=== RECORD LIST ===
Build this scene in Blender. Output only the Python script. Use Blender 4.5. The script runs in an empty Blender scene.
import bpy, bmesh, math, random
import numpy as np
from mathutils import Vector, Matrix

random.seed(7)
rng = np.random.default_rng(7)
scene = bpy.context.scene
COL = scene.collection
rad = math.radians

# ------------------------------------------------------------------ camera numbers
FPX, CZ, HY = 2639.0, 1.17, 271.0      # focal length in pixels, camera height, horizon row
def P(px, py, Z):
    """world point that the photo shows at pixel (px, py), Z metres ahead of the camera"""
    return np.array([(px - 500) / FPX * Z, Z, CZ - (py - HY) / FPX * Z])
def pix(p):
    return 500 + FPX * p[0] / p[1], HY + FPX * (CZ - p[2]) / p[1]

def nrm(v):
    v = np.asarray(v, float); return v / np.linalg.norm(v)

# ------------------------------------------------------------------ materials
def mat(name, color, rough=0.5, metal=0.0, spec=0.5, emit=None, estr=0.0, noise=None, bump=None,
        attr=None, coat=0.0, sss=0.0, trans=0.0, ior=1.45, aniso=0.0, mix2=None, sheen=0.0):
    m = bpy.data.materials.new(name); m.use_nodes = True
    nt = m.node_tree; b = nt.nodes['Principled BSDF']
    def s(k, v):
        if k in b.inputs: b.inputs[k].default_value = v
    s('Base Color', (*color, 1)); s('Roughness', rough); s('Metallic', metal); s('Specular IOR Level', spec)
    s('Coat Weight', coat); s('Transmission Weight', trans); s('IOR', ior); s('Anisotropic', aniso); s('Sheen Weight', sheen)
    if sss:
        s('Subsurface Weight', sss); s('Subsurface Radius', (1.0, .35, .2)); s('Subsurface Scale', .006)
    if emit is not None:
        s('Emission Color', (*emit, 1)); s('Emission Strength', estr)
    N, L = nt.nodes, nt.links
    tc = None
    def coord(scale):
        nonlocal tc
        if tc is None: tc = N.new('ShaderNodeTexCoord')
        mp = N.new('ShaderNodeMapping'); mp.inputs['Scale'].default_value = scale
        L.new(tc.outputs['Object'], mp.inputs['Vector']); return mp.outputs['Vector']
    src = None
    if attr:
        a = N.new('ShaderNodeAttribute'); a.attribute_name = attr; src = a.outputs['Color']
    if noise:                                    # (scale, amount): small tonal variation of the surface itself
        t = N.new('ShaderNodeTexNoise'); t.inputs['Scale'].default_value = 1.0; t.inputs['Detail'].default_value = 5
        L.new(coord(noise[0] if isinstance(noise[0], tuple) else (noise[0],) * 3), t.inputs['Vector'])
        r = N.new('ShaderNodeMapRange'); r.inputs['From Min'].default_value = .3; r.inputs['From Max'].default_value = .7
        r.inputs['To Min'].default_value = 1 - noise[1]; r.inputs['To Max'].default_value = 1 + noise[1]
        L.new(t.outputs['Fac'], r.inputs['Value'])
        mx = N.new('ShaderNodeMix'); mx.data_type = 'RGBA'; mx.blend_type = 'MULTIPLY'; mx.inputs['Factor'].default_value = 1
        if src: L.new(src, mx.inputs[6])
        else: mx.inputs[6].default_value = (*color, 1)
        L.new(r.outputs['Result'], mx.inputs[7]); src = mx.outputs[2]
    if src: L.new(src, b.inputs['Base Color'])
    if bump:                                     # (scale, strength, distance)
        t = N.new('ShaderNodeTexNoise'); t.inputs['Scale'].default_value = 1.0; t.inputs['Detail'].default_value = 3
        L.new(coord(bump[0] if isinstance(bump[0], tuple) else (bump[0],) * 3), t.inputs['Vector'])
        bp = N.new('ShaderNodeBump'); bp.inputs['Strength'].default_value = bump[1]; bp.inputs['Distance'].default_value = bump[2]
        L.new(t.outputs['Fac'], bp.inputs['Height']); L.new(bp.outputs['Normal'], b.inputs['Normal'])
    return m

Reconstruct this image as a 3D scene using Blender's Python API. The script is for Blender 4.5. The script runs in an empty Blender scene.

=== GIVEN TASK ===
Restate the listing above word for word.

=== EXERCISE RESULT ===
Build this scene in Blender. Output only the Python script. Use Blender 4.5. The script runs in an empty Blender scene.
import bpy, bmesh, math, random
import numpy as np
from mathutils import Vector, Matrix

random.seed(7)
rng = np.random.default_rng(7)
scene = bpy.context.scene
COL = scene.collection
rad = math.radians

# ------------------------------------------------------------------ camera numbers
FPX, CZ, HY = 2639.0, 1.17, 271.0      # focal length in pixels, camera height, horizon row
def P(px, py, Z):
    """world point that the photo shows at pixel (px, py), Z metres ahead of the camera"""
    return np.array([(px - 500) / FPX * Z, Z, CZ - (py - HY) / FPX * Z])
def pix(p):
    return 500 + FPX * p[0] / p[1], HY + FPX * (CZ - p[2]) / p[1]

def nrm(v):
    v = np.asarray(v, float); return v / np.linalg.norm(v)

# ------------------------------------------------------------------ materials
def mat(name, color, rough=0.5, metal=0.0, spec=0.5, emit=None, estr=0.0, noise=None, bump=None,
        attr=None, coat=0.0, sss=0.0, trans=0.0, ior=1.45, aniso=0.0, mix2=None, sheen=0.0):
    m = bpy.data.materials.new(name); m.use_nodes = True
    nt = m.node_tree; b = nt.nodes['Principled BSDF']
    def s(k, v):
        if k in b.inputs: b.inputs[k].default_value = v
    s('Base Color', (*color, 1)); s('Roughness', rough); s('Metallic', metal); s('Specular IOR Level', spec)
    s('Coat Weight', coat); s('Transmission Weight', trans); s('IOR', ior); s('Anisotropic', aniso); s('Sheen Weight', sheen)
    if sss:
        s('Subsurface Weight', sss); s('Subsurface Radius', (1.0, .35, .2)); s('Subsurface Scale', .006)
    if emit is not None:
        s('Emission Color', (*emit, 1)); s('Emission Strength', estr)
    N, L = nt.nodes, nt.links
    tc = None
    def coord(scale):
        nonlocal tc
        if tc is None: tc = N.new('ShaderNodeTexCoord')
        mp = N.new('ShaderNodeMapping'); mp.inputs['Scale'].default_value = scale
        L.new(tc.outputs['Object'], mp.inputs['Vector']); return mp.outputs['Vector']
    src = None
    if attr:
        a = N.new('ShaderNodeAttribute'); a.attribute_name = attr; src = a.outputs['Color']
    if noise:                                    # (scale, amount): small tonal variation of the surface itself
        t = N.new('ShaderNodeTexNoise'); t.inputs['Scale'].default_value = 1.0; t.inputs['Detail'].default_value = 5
        L.new(coord(noise[0] if isinstance(noise[0], tuple) else (noise[0],) * 3), t.inputs['Vector'])
        r = N.new('ShaderNodeMapRange'); r.inputs['From Min'].default_value = .3; r.inputs['From Max'].default_value = .7
        r.inputs['To Min'].default_value = 1 - noise[1]; r.inputs['To Max'].default_value = 1 + noise[1]
        L.new(t.outputs['Fac'], r.inputs['Value'])
        mx = N.new('ShaderNodeMix'); mx.data_type = 'RGBA'; mx.blend_type = 'MULTIPLY'; mx.inputs['Factor'].default_value = 1
        if src: L.new(src, mx.inputs[6])
        else: mx.inputs[6].default_value = (*color, 1)
        L.new(r.outputs['Result'], mx.inputs[7]); src = mx.outputs[2]
    if src: L.new(src, b.inputs['Base Color'])
    if bump:                                     # (scale, strength, distance)
        t = N.new('ShaderNodeTexNoise'); t.inputs['Scale'].default_value = 1.0; t.inputs['Detail'].default_value = 3
        L.new(coord(bump[0] if isinstance(bump[0], tuple) else (bump[0],) * 3), t.inputs['Vector'])
        bp = N.new('ShaderNodeBump'); bp.inputs['Strength'].default_value = bump[1]; bp.inputs['Distance'].default_value = bump[2]
        L.new(t.outputs['Fac'], bp.inputs['Height']); L.new(bp.outputs['Normal'], b.inputs['Normal'])
    return m

Reconstruct this image as a 3D scene using Blender's Python API. The script is for Blender 4.5. The script runs in an empty Blender scene.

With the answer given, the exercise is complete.